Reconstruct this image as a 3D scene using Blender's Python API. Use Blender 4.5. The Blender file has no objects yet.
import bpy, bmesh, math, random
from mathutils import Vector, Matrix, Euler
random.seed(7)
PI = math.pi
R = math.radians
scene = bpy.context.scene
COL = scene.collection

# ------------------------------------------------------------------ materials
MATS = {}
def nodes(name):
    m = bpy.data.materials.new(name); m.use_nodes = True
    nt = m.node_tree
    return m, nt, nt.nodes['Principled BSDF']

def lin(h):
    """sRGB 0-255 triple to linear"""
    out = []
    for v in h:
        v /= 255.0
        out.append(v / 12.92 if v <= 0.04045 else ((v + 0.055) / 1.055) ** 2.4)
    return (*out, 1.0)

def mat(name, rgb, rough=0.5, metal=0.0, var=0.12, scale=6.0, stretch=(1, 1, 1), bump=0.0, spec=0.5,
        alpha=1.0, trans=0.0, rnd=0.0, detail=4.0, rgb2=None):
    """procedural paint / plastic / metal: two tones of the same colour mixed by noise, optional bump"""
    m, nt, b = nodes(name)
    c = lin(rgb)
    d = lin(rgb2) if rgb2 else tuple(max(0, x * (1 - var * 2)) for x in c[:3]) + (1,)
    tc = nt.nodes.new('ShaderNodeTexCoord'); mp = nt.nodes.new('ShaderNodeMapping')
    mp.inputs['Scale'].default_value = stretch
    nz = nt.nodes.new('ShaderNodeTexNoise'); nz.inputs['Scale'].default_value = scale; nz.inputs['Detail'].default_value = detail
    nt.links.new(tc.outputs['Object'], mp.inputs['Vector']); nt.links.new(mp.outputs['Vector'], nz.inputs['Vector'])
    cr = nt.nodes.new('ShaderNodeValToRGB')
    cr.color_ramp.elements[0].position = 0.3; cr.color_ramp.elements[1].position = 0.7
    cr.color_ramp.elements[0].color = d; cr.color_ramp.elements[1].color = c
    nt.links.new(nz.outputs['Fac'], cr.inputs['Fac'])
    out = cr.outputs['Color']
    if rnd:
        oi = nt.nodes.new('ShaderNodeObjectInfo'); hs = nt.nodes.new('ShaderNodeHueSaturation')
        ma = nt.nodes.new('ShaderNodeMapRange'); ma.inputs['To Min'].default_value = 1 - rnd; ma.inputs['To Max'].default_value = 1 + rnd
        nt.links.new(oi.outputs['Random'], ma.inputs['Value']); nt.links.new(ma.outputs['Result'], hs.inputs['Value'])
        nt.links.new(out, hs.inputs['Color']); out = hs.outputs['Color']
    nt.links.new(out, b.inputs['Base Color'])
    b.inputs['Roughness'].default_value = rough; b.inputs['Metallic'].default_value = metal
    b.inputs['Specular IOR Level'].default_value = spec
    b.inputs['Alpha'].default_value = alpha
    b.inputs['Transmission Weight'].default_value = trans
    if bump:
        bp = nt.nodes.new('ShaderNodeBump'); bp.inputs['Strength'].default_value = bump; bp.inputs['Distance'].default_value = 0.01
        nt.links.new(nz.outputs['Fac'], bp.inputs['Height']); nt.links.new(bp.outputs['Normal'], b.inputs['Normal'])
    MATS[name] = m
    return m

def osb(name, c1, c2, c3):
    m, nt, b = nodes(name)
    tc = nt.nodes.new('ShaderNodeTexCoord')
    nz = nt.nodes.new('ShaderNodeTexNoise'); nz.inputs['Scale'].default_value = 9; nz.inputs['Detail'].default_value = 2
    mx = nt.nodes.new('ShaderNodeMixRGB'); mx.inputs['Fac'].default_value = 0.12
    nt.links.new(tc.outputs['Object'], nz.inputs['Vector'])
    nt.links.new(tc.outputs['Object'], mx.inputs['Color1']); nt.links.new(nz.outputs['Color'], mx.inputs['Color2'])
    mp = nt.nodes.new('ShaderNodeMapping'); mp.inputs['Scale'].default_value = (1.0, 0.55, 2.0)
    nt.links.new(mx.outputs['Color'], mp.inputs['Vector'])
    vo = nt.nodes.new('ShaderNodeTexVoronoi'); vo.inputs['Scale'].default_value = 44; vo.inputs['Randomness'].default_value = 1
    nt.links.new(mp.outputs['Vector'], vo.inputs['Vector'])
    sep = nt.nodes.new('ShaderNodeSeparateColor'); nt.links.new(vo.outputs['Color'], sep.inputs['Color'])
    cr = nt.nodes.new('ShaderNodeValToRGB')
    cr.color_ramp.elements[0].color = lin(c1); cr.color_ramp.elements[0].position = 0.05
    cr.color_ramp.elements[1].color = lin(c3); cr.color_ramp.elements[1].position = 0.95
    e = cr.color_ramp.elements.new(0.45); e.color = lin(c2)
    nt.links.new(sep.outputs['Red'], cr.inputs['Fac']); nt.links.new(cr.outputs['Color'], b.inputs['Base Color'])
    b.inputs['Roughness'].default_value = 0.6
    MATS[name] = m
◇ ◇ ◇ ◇
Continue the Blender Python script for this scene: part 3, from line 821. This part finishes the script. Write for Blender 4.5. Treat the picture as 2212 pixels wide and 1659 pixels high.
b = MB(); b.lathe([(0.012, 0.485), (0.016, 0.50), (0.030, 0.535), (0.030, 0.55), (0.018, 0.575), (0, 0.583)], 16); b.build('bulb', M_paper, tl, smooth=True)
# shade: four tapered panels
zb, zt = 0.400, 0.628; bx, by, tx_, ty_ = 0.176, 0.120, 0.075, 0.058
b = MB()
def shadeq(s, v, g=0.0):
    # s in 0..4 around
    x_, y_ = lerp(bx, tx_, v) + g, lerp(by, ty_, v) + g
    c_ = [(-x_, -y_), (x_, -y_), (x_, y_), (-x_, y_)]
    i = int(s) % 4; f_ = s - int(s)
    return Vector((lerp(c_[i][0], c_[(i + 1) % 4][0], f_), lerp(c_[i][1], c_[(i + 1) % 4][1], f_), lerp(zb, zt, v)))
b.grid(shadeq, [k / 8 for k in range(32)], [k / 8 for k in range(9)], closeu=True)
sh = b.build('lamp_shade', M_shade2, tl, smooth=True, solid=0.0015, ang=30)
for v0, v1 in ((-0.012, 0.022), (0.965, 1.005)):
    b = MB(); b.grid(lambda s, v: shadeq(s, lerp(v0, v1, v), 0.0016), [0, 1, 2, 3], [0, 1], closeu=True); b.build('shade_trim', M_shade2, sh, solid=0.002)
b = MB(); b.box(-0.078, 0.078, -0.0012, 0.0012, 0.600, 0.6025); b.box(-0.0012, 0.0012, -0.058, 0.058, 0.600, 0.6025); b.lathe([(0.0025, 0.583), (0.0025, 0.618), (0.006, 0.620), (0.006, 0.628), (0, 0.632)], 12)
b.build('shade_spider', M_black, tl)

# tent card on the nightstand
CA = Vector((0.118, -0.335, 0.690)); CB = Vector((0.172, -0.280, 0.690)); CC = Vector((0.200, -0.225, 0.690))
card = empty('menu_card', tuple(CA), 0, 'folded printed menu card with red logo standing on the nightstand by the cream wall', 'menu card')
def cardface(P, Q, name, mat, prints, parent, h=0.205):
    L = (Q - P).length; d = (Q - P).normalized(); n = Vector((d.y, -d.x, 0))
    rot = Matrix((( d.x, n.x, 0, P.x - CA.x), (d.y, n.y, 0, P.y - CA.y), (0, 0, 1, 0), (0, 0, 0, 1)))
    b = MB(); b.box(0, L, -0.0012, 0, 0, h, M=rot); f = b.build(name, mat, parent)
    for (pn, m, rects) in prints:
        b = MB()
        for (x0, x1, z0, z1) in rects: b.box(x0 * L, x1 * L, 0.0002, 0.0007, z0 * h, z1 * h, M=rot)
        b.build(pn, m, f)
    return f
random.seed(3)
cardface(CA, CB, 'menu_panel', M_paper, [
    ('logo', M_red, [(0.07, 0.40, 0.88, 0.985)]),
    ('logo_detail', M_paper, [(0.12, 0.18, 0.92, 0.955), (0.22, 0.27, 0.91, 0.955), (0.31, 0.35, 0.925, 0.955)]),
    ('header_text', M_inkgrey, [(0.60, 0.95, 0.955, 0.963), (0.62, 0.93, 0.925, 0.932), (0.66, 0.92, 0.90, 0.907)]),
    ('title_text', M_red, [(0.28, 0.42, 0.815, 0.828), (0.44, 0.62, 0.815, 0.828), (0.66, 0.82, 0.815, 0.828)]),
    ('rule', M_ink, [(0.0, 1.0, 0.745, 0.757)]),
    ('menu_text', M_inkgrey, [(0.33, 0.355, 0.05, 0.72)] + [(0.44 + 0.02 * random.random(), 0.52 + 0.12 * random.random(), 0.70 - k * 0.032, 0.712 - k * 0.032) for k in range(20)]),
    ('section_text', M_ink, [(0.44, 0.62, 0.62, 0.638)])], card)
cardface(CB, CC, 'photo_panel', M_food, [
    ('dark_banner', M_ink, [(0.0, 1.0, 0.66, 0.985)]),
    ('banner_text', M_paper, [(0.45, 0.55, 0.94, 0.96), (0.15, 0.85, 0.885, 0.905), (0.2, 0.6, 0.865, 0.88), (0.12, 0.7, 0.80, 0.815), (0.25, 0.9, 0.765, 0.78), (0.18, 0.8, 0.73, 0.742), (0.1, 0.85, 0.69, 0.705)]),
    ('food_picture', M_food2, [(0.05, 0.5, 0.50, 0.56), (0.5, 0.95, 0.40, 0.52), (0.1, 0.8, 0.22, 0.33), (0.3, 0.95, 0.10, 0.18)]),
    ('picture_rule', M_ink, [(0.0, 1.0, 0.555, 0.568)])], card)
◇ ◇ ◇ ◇
Directive: Extract from the listing above the lines between the line containing "Reconstruct this image" and the line containing "return (*out, 1.0)", keeping both of those lines. Output nothing else.

Output of the task:
Reconstruct this image as a 3D scene using Blender's Python API. Use Blender 4.5. The Blender file has no objects yet.
import bpy, bmesh, math, random
from mathutils import Vector, Matrix, Euler
random.seed(7)
PI = math.pi
R = math.radians
scene = bpy.context.scene
COL = scene.collection

# ------------------------------------------------------------------ materials
MATS = {}
def nodes(name):
    m = bpy.data.materials.new(name); m.use_nodes = True
    nt = m.node_tree
    return m, nt, nt.nodes['Principled BSDF']

def lin(h):
    """sRGB 0-255 triple to linear"""
    out = []
    for v in h:
        v /= 255.0
        out.append(v / 12.92 if v <= 0.04045 else ((v + 0.055) / 1.055) ** 2.4)
    return (*out, 1.0)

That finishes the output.